D’Aubigné in his history of the Reformation, speaking of Luther, says: “Men, when designed by God to influence their contemporaries, are first seized and drawn along by the peculiar tendencies of their age.” Undoubtedly this, in a great measure, is so. It is quite evident that Mohammed was influenced in this way. Yet it is also obvious that he was not so much seized by the peculiar tendencies of his age (for in many ways he was far in advance of it), as that he was obsessed and dominated by the energy or spirit of God, and utilized these special features with the design of disseminating this overmastering God possession to others.

“There are but three sorts of persons,” Pascal used to say: “those who serve God, having found Him; those who employ themselves in seeking Him, not having found Him; and those who live without seeking Him or having found Him. The first are reasonable and happy; the last are mad and miserable; the intermediate are miserable and reasonable.”
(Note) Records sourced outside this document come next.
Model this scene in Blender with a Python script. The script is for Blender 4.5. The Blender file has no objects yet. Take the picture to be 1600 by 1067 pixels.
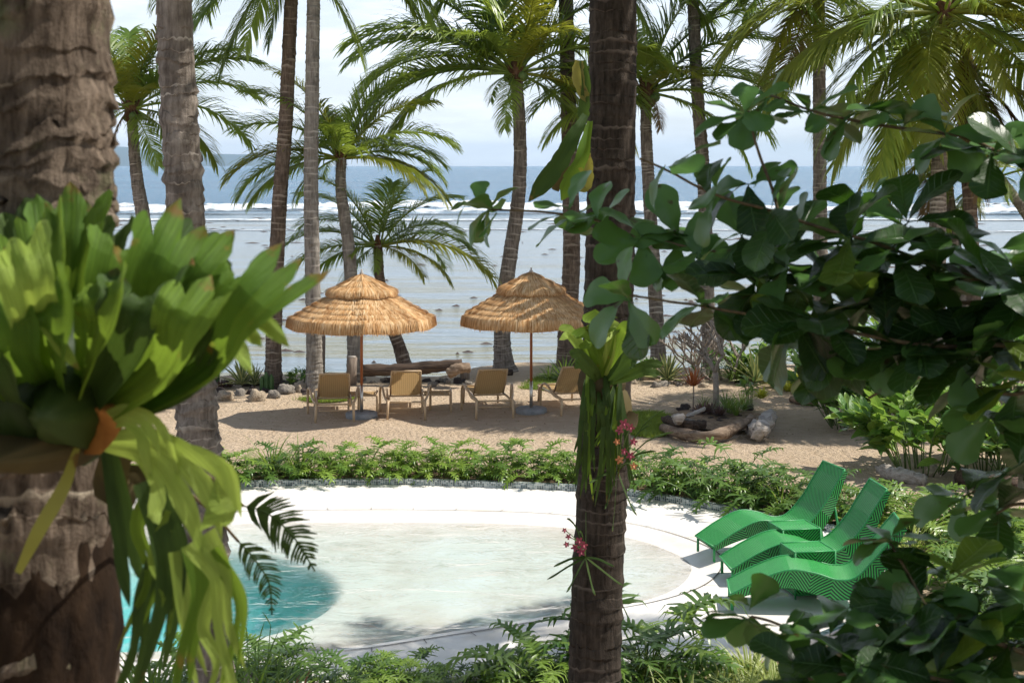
import bpy, math, random
import numpy as np
from mathutils import Vector, Matrix, Quaternion, noise
R = math.radians
C = bpy.context.scene
COL = C.collection
H = 4.3          # eye height above the sand
FPX = 2400.0     # focal length in photo pixels (1600 wide)

# ------------------------------------------------------------------ camera
cam = bpy.data.cameras.new('camera'); co = bpy.data.objects.new('camera', cam); COL.objects.link(co)
cam.sensor_width = 36; cam.lens = 36*FPX/1600; cam.shift_y = -(533.5-259)/1600
co.location = (0, 0, H); co.rotation_euler = (R(90), 0, 0)
cam.clip_start = .05; cam.clip_end = 60000
cam.dof.use_dof = True; cam.dof.focus_distance = 24; cam.dof.aperture_fstop = 7.5
C.camera = co
# ------------------------------------------------------------------ light
SUN = Vector((.56, .10, .82)).normalized()
elev = math.asin(SUN.z); azim = math.atan2(SUN.x, SUN.y)
W = bpy.data.worlds.new('World'); C.world = W; W.use_nodes = True
nt = W.node_tree; nt.nodes.clear()
out = nt.nodes.new('ShaderNodeOutputWorld'); bg = nt.nodes.new('ShaderNodeBackground')
sky = nt.nodes.new('ShaderNodeTexSky'); sky.sky_type = 'NISHITA'; sky.sun_disc = False
sky.sun_elevation = elev; sky.sun_rotation = azim; sky.altitude = 0; sky.air_density = 1.0; sky.dust_density = .6; sky.ozone_density = 2.5
tc = nt.nodes.new('ShaderNodeTexCoord'); mp = nt.nodes.new('ShaderNodeMapping'); mp.inputs['Scale'].default_value = (3, 3, 15)
n1 = nt.nodes.new('ShaderNodeTexNoise'); n1.inputs['Scale'].default_value = 2.1; n1.inputs['Detail'].default_value = 9; n1.inputs['Roughness'].default_value = .58
rp = nt.nodes.new('ShaderNodeValToRGB'); rp.color_ramp.elements[0].position = .43; rp.color_ramp.elements[1].position = .68
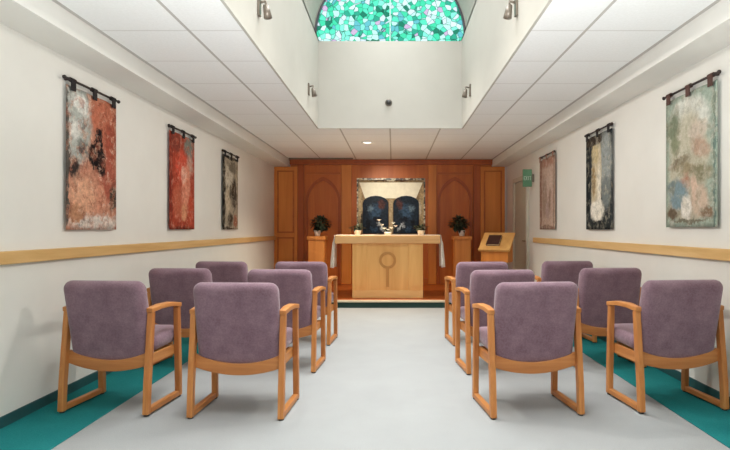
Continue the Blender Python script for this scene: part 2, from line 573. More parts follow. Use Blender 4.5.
# vault over the shaft: plaster ribs and clear glazing
bm = bm_new()
VZ = ZLOW + 0.10
for k in range(6):
    yy = SY0 + (SY1 + 0.05 - SY0) * k / 5
    o_ = [(CX + 1.17 * math.cos(PI * i / ARC), VZ + 1.17 * math.sin(PI * i / ARC)) for i in range(ARC + 1)]
    i_ = [(CX + 1.045 * math.cos(PI * i / ARC), VZ + 1.045 * math.sin(PI * i / ARC)) for i in range(ARC + 1)]
    add_band(bm, o_, i_, yy - 0.04, yy + 0.04)
add_box(bm, CX - 1.17, SL, SY0 - 0.04, SY1 + 0.09, ZSP - 0.03, ZSP)
add_box(bm, CX - 1.17, CX - 1.05, SY0 - 0.04, SY1 + 0.09, ZSP, VZ)
add_box(bm, SR, CX + 1.17, SY0 - 0.04, SY1 + 0.09, ZSP - 0.03, ZSP)
add_box(bm, CX + 1.05, CX + 1.17, SY0 - 0.04, SY1 + 0.09, ZSP, VZ)
for a0, a1 in ((0.0, 0.9), (PI - 0.9, PI)):
    aa = [a0 + (a1 - a0) * i / 10 for i in range(11)]
    add_band(bm, [(CX + 1.16 * math.cos(a), VZ + 1.16 * math.sin(a)) for a in aa], [(CX + 1.05 * math.cos(a), VZ + 1.05 * math.sin(a)) for a in aa], SY0, SY1 + 0.06)
struct('roof_ribs', bm, M['shaft'], 'arched ribs of the vaulted skylight above the shaft', 'skylight rib')


def clear_glazing():
    m, nt, b = new_mat('skylight_glazing')
    out = nt.nodes['Material Output']
    tc = nt.nodes.new('ShaderNodeTexCoord')
    n = noise_node(nt, 4, tc.outputs['Object'])
    r = ramp_node(nt, n.outputs['Fac'], [(0.3, (246, 248, 248)), (0.7, (250, 252, 252))])
    tr = nt.nodes.new('ShaderNodeBsdfTransparent'); nt.links.new(r.outputs['Color'], tr.inputs['Color'])
    gl = nt.nodes.new('ShaderNodeBsdfGlossy'); gl.inputs['Roughness'].default_value = 0.1
    ms = nt.nodes.new('ShaderNodeMixShader'); ms.inputs[0].default_value = 0.05
    nt.links.new(tr.outputs[0], ms.inputs[1]); nt.links.new(gl.outputs[0], ms.inputs[2])
    nt.links.new(ms.outputs[0], out.inputs['Surface']); nt.nodes.remove(b)
    return m


bm = bm_new()
o_ = [(CX + 1.10 * math.cos(PI * i / ARC), VZ + 1.10 * math.sin(PI * i / ARC)) for i in range(ARC + 1)]
i_ = [(CX + 1.09 * math.cos(PI * i / ARC), VZ + 1.09 * math.sin(PI * i / ARC)) for i in range(ARC + 1)]
add_band(bm, o_, i_, SY0 - 0.1, SY1 + 0.02)
struct('window_2', bm, clear_glazing(), 'curved clear glazing of the vaulted skylight', 'skylight')

# chair rails, skirting
for nm, xa, xb, yb, side in (('trim_1', XL, XL + 0.035, YB - 0.06, 'left'), ('trim_2', XR - 0.035, XR, 8.72, 'right')):
    bm = bm_new()
    add_box(bm, xa, xb, Y0, yb, 0.985, 1.065)
    struct(nm, bm, M['rail'], 'pale wooden chair rail along the %s wall' % side, 'chair rail', bevel=0.006)
bm = bm_new(); add_box(bm, XL, XL + 0.012, Y0, 8.3, 0.0, 0.07)
struct('baseboard_left', bm, M['vinyl'], 'low dark teal skirting at the foot of the left wall', 'skirting')
bm = bm_new(); add_box(bm, XR - 0.012, XR, Y0, 8.9, 0.0, 0.07)
struct('baseboard_right', bm, M['vinyl'], 'low dark teal skirting at the foot of the right wall', 'skirting')

# platform with a pale nosing
PZ = 0.105
bm = bm_new(); add_box(bm, -1.62, 1.46, 8.3, YB, 0.0, PZ)
plat = struct('floor_platform', bm, [M['dark_teal'], M['panel_dark']], 'low step under the altar with a dark green front', 'step')
for p in plat.data.polygons:
    if p.normal.z > 0.9:
        p.material_index = 1
bm = bm_new(); add_box(bm, -1.62, 1.46, 8.275, 8.33, PZ - 0.02, PZ + 0.012)
struct('trim_3', bm, M['nosing'], 'pale nosing strip along the front of the altar step', 'nosing', bevel=0.004)

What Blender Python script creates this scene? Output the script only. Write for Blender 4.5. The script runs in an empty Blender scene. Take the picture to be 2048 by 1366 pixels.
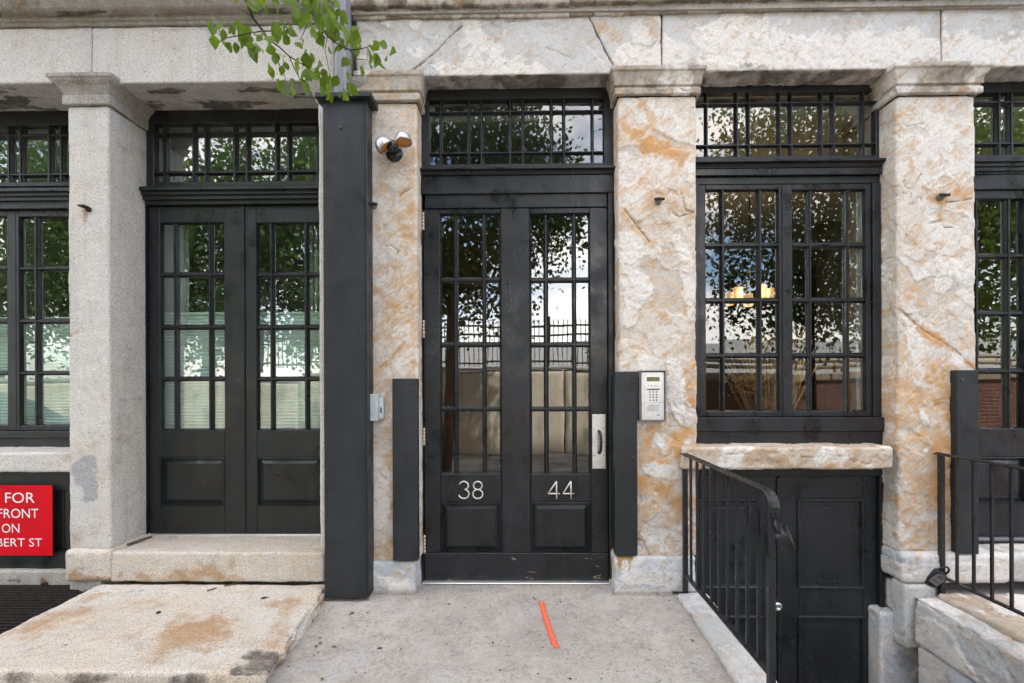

If ever man on this earth found God, if ever man devoted his life to God’s service with a good and a great motive, it is certain that the Prophet of Arabia was that man. That on the whole and in the truest sense of the word he was reasonable, is best seen in the result which his labour achieved. That he was happy, is quite another matter. Real as is our existence, happiness at best is but an ephemeral phase of it. Yet there is much truth in the assertion, that gaiety seeks the crowd, while happiness loves silence and solitude as Mohammed himself did. In any case, if the satisfaction which ensues as the consequence of duty done, and well done, is happiness; if the consciousness that he has done his best in all sincerity and conscientiousness, gives happiness to the ego, then it is possible to assume that in bequeathing the grand heritage of Islam to posterity, Mohammed must have gone to his final rest in a state of supreme happiness.